* What needs to be done: Give the data again exactly as written, skipping any pictures.
↓↓↓
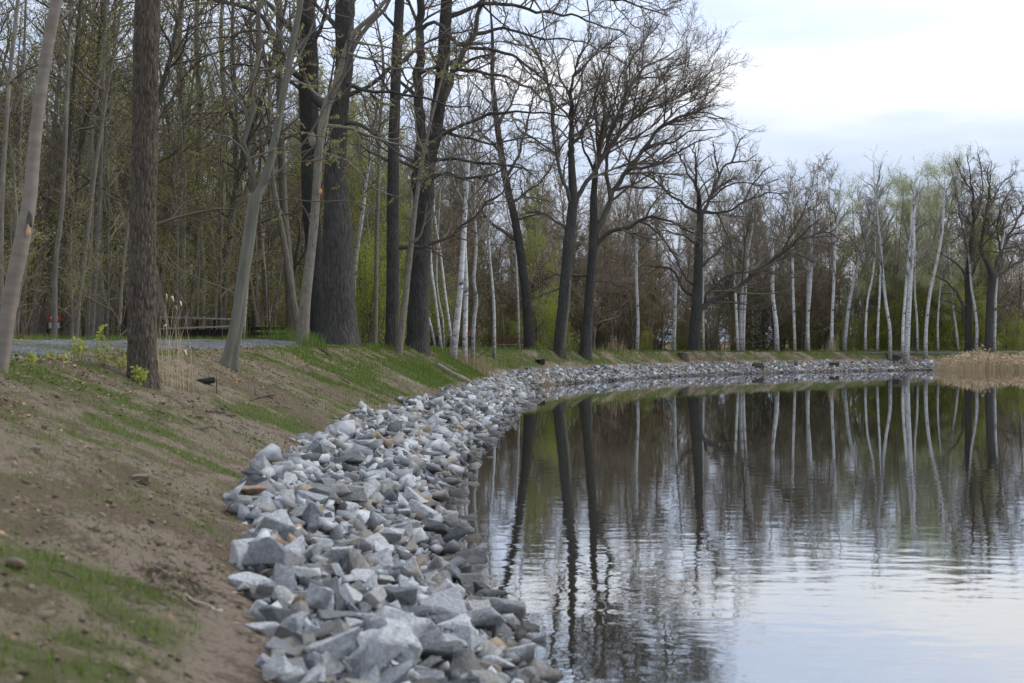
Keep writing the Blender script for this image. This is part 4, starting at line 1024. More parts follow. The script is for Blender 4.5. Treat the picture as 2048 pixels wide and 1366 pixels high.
BI = [
 ('grey white birch leaning right beside the second oak', 62, [(906, 702, 17), (914, 640, 15), (921, 580, 13), (926, 500, 12), (932, 400, 10), (938, 300, 8)], None),
 ('white birch with blue black knot bands behind the leaning grey birch', 66, [(929, 690, 12), (931, 620, 11), (932, 560, 11), (930, 480, 9), (934, 380, 7)], None),
 ('crooked white birch growing out of dry grass tufts', 70, [(945, 690, 10), (948, 640, 9), (953, 600, 9), (948, 560, 8), (953, 500, 7), (950, 420, 6)], None),
 ('thin pale birch standing alone left of the bench', 74, [(989, 690, 7), (988, 620, 7), (984, 560, 6), (979, 500, 5), (977, 440, 4.5)], None),
 ('thin bent pale birch stem next to the second oak', 68, [(905, 690, 6), (898, 640, 6), (890, 580, 6), (882, 510, 5), (872, 450, 5), (866, 380, 4)], None),
 ('thin wavy pale birch stem close beside the second oak', 66, [(883, 690, 7), (875, 640, 6.5), (868, 580, 6), (862, 540, 6), (858, 480, 5)], None),
 ('thinnest pale birch stem in the bend between two wavy stems', 72, [(888, 690, 4), (886, 640, 4), (878, 600, 4), (874, 540, 3.6)], None),
 ('short leaning white birch stem touching the second oak', 64, [(870, 690, 5), (864, 660, 5), (857, 635, 4.5), (850, 600, 4)], 7.0),
 ('white birch leaning right behind the massive oak', 66, [(703, 684, 8), (708, 560, 8), (713, 500, 8), (724, 437, 8), (733, 365, 7), (742, 300, 6)], None),
 ('thin white birch behind the curved trunk', 84, [(1038, 690, 5), (1036, 600, 5), (1032, 520, 4.5), (1030, 440, 4)], None),
 ('speckled white birch standing between the waterside oak and spreading oak', 100, [(1274, 694, 8), (1276, 640, 7), (1273, 560, 6.5), (1274, 480, 6.5), (1274, 420, 5)], None),
 ('white birch forking high just left of the spreading oak', 104, [(1347, 700, 8), (1350, 640, 7.5), (1352, 580, 7), (1358, 510, 6.5), (1364, 440, 5.5)], None),
 ('thin white birch right behind the spreading oak trunk', 108, [(1407, 700, 5), (1407, 620, 5), (1406, 540, 4.6), (1408, 480, 4)], None),
 ('left birch of the close trio below the long low limb', 108, [(1476, 700, 6), (1473, 640, 6), (1471, 560, 5.5), (1468, 500, 5)], None),
 ('middle birch of the close trio below the long low limb', 108.5, [(1481, 700, 8), (1481, 640, 8), (1484, 560, 7), (1487, 470, 6.5), (1488, 400, 5)], None),
 ('speckled right birch of the close trio below the long low limb', 110, [(1487, 696, 6), (1489, 640, 6), (1493, 570, 5), (1497, 500, 4)], None),
 ('grey white birch leaning left, alone on the bank top', 108, [(1554, 704, 11), (1549, 650, 9.5), (1543, 590, 8.5), (1540, 530, 8), (1538, 460, 6)], None),
 ('slim white birch just right of the leaning bank birch', 116, [(1590, 704, 7), (1587, 640, 6), (1584, 560, 5.5), (1585, 470, 5), (1586, 400, 4)], None),
 ('left stem of the tall close birch pair', 114, [(1612, 704, 6), (1615, 640, 6), (1617, 560, 5.5), (1619, 480, 5)], None),
 ('right stem of the tall close birch pair', 113.5, [(1617, 704, 7), (1618, 640, 6.5), (1621, 560, 6.5), (1623, 480, 6), (1624, 400, 5)], None),
 ('straight white birch with dry grass at its foot', 114, [(1663, 702, 8), (1666, 640, 7), (1671, 560, 6.5), (1676, 480, 6), (1683, 410, 5)], None),
 ('white birch leaning right and forking into a wide fan', 114, [(1688, 706, 9), (1692, 650, 8), (1699, 600, 7.5), (1710, 540, 7), (1722, 500, 6.5), (1738, 430, 5.5), (1748, 380, 4)], None),
 ('slim birch with dark foot between leaning birch and speckled birch', 118, [(1731, 702, 6), (1732, 660, 5.5), (1738, 600, 5), (1748, 550, 4.5), (1753, 490, 4)], None),
 ('thin pale birch close left of the speckled waterside birch', 118, [(1754, 700, 6), (1757, 650, 5.5), (1763, 580, 5), (1768, 510, 4)], None),
 ('bright speckled birch on the slope just above the stones', 108.5, [(1780, 713, 8), (1777, 660, 7.5), (1773, 600, 7), (1768, 540, 6.5), (1762, 480, 6), (1754, 430, 5)], None),
 ('thick bright white birch with brown foot on the slope', 108.5, [(1812, 713, 13), (1814, 660, 12), (1817, 600, 11), (1821, 540, 10.5), (1825, 490, 9.5), (1828, 430, 7)], None),
 ('slimmer birch hugging the thick bright birch', 110, [(1806, 704, 7), (1808, 660, 7), (1813, 580, 6), (1816, 510, 6), (1820, 450, 5)], None),
 ('thin birch bent aside just right of the thick bright birch', 115, [(1835, 700, 5), (1834, 640, 5), (1829, 590, 4.5), (1827, 530, 4)], None),
 ('tall birch leaning right at the edge of the reeds', 112, [(1851, 706, 9), (1853, 660, 8), (1859, 600, 7.5), (1868, 550, 7), (1880, 490, 6.5), (1888, 440, 6), (1891, 390, 5)], None),
 ('thin speckled birch in front of the bright green shrubs', 118, [(1876, 704, 5), (1877, 650, 4.5), (1880, 600, 4), (1882, 560, 3.5)], 9.0),
 ('thin birch behind the reeds left of the dark oak', 118, [(1917, 702, 5), (1914, 650, 4.5), (1911, 620, 4), (1909, 570, 3.5)], 9.0),
 ('curved white birch between the two dark oaks', 116, [(1952, 702, 7), (1955, 660, 7), (1953, 615, 6), (1946, 575, 5.5), (1944, 520, 5)], None),
 ('speckled birch rising behind the picture edge oak', 117, [(1988, 702, 7), (1990, 640, 6), (1992, 580, 6), (1999, 520, 5.5), (2008, 470, 5)], None),
 ('white birch leaning behind the reddish slim tree', 52, [(62, 690, 10), (75, 640, 9), (90, 590, 9), (103, 520, 8), (118, 430, 7)], None),
 ('slim white birch showing just right of the forked tree', 58, [(486, 690, 6), (488, 640, 6), (492, 580, 6), (496, 520, 5)], None),
 ('slim spotted birch in the wood left of the knotty trunk', 66, [(505, 690, 6), (508, 640, 6), (514, 590, 5.5), (522, 540, 5), (528, 480, 4)], None),
]
for i, (lb, dd_, pts, th_) in enumerate(BI):
    birch(lb, dd_ - (3.0 if dd_ >= 112 else (1.5 if dd_ >= 104 else 0.0)), pts, 300 + i, th_)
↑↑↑
* Complete output:
Keep writing the Blender script for this image. This is part 4, starting at line 1024. More parts follow. The script is for Blender 4.5. Treat the picture as 2048 pixels wide and 1366 pixels high.
BI = [
 ('grey white birch leaning right beside the second oak', 62, [(906, 702, 17), (914, 640, 15), (921, 580, 13), (926, 500, 12), (932, 400, 10), (938, 300, 8)], None),
 ('white birch with blue black knot bands behind the leaning grey birch', 66, [(929, 690, 12), (931, 620, 11), (932, 560, 11), (930, 480, 9), (934, 380, 7)], None),
 ('crooked white birch growing out of dry grass tufts', 70, [(945, 690, 10), (948, 640, 9), (953, 600, 9), (948, 560, 8), (953, 500, 7), (950, 420, 6)], None),
 ('thin pale birch standing alone left of the bench', 74, [(989, 690, 7), (988, 620, 7), (984, 560, 6), (979, 500, 5), (977, 440, 4.5)], None),
 ('thin bent pale birch stem next to the second oak', 68, [(905, 690, 6), (898, 640, 6), (890, 580, 6), (882, 510, 5), (872, 450, 5), (866, 380, 4)], None),
 ('thin wavy pale birch stem close beside the second oak', 66, [(883, 690, 7), (875, 640, 6.5), (868, 580, 6), (862, 540, 6), (858, 480, 5)], None),
 ('thinnest pale birch stem in the bend between two wavy stems', 72, [(888, 690, 4), (886, 640, 4), (878, 600, 4), (874, 540, 3.6)], None),
 ('short leaning white birch stem touching the second oak', 64, [(870, 690, 5), (864, 660, 5), (857, 635, 4.5), (850, 600, 4)], 7.0),
 ('white birch leaning right behind the massive oak', 66, [(703, 684, 8), (708, 560, 8), (713, 500, 8), (724, 437, 8), (733, 365, 7), (742, 300, 6)], None),
 ('thin white birch behind the curved trunk', 84, [(1038, 690, 5), (1036, 600, 5), (1032, 520, 4.5), (1030, 440, 4)], None),
 ('speckled white birch standing between the waterside oak and spreading oak', 100, [(1274, 694, 8), (1276, 640, 7), (1273, 560, 6.5), (1274, 480, 6.5), (1274, 420, 5)], None),
 ('white birch forking high just left of the spreading oak', 104, [(1347, 700, 8), (1350, 640, 7.5), (1352, 580, 7), (1358, 510, 6.5), (1364, 440, 5.5)], None),
 ('thin white birch right behind the spreading oak trunk', 108, [(1407, 700, 5), (1407, 620, 5), (1406, 540, 4.6), (1408, 480, 4)], None),
 ('left birch of the close trio below the long low limb', 108, [(1476, 700, 6), (1473, 640, 6), (1471, 560, 5.5), (1468, 500, 5)], None),
 ('middle birch of the close trio below the long low limb', 108.5, [(1481, 700, 8), (1481, 640, 8), (1484, 560, 7), (1487, 470, 6.5), (1488, 400, 5)], None),
 ('speckled right birch of the close trio below the long low limb', 110, [(1487, 696, 6), (1489, 640, 6), (1493, 570, 5), (1497, 500, 4)], None),
 ('grey white birch leaning left, alone on the bank top', 108, [(1554, 704, 11), (1549, 650, 9.5), (1543, 590, 8.5), (1540, 530, 8), (1538, 460, 6)], None),
 ('slim white birch just right of the leaning bank birch', 116, [(1590, 704, 7), (1587, 640, 6), (1584, 560, 5.5), (1585, 470, 5), (1586, 400, 4)], None),
 ('left stem of the tall close birch pair', 114, [(1612, 704, 6), (1615, 640, 6), (1617, 560, 5.5), (1619, 480, 5)], None),
 ('right stem of the tall close birch pair', 113.5, [(1617, 704, 7), (1618, 640, 6.5), (1621, 560, 6.5), (1623, 480, 6), (1624, 400, 5)], None),
 ('straight white birch with dry grass at its foot', 114, [(1663, 702, 8), (1666, 640, 7), (1671, 560, 6.5), (1676, 480, 6), (1683, 410, 5)], None),
 ('white birch leaning right and forking into a wide fan', 114, [(1688, 706, 9), (1692, 650, 8), (1699, 600, 7.5), (1710, 540, 7), (1722, 500, 6.5), (1738, 430, 5.5), (1748, 380, 4)], None),
 ('slim birch with dark foot between leaning birch and speckled birch', 118, [(1731, 702, 6), (1732, 660, 5.5), (1738, 600, 5), (1748, 550, 4.5), (1753, 490, 4)], None),
 ('thin pale birch close left of the speckled waterside birch', 118, [(1754, 700, 6), (1757, 650, 5.5), (1763, 580, 5), (1768, 510, 4)], None),
 ('bright speckled birch on the slope just above the stones', 108.5, [(1780, 713, 8), (1777, 660, 7.5), (1773, 600, 7), (1768, 540, 6.5), (1762, 480, 6), (1754, 430, 5)], None),
 ('thick bright white birch with brown foot on the slope', 108.5, [(1812, 713, 13), (1814, 660, 12), (1817, 600, 11), (1821, 540, 10.5), (1825, 490, 9.5), (1828, 430, 7)], None),
 ('slimmer birch hugging the thick bright birch', 110, [(1806, 704, 7), (1808, 660, 7), (1813, 580, 6), (1816, 510, 6), (1820, 450, 5)], None),
 ('thin birch bent aside just right of the thick bright birch', 115, [(1835, 700, 5), (1834, 640, 5), (1829, 590, 4.5), (1827, 530, 4)], None),
 ('tall birch leaning right at the edge of the reeds', 112, [(1851, 706, 9), (1853, 660, 8), (1859, 600, 7.5), (1868, 550, 7), (1880, 490, 6.5), (1888, 440, 6), (1891, 390, 5)], None),
 ('thin speckled birch in front of the bright green shrubs', 118, [(1876, 704, 5), (1877, 650, 4.5), (1880, 600, 4), (1882, 560, 3.5)], 9.0),
 ('thin birch behind the reeds left of the dark oak', 118, [(1917, 702, 5), (1914, 650, 4.5), (1911, 620, 4), (1909, 570, 3.5)], 9.0),
 ('curved white birch between the two dark oaks', 116, [(1952, 702, 7), (1955, 660, 7), (1953, 615, 6), (1946, 575, 5.5), (1944, 520, 5)], None),
 ('speckled birch rising behind the picture edge oak', 117, [(1988, 702, 7), (1990, 640, 6), (1992, 580, 6), (1999, 520, 5.5), (2008, 470, 5)], None),
 ('white birch leaning behind the reddish slim tree', 52, [(62, 690, 10), (75, 640, 9), (90, 590, 9), (103, 520, 8), (118, 430, 7)], None),
 ('slim white birch showing just right of the forked tree', 58, [(486, 690, 6), (488, 640, 6), (492, 580, 6), (496, 520, 5)], None),
 ('slim spotted birch in the wood left of the knotty trunk', 66, [(505, 690, 6), (508, 640, 6), (514, 590, 5.5), (522, 540, 5), (528, 480, 4)], None),
]
for i, (lb, dd_, pts, th_) in enumerate(BI):
    birch(lb, dd_ - (3.0 if dd_ >= 112 else (1.5 if dd_ >= 104 else 0.0)), pts, 300 + i, th_)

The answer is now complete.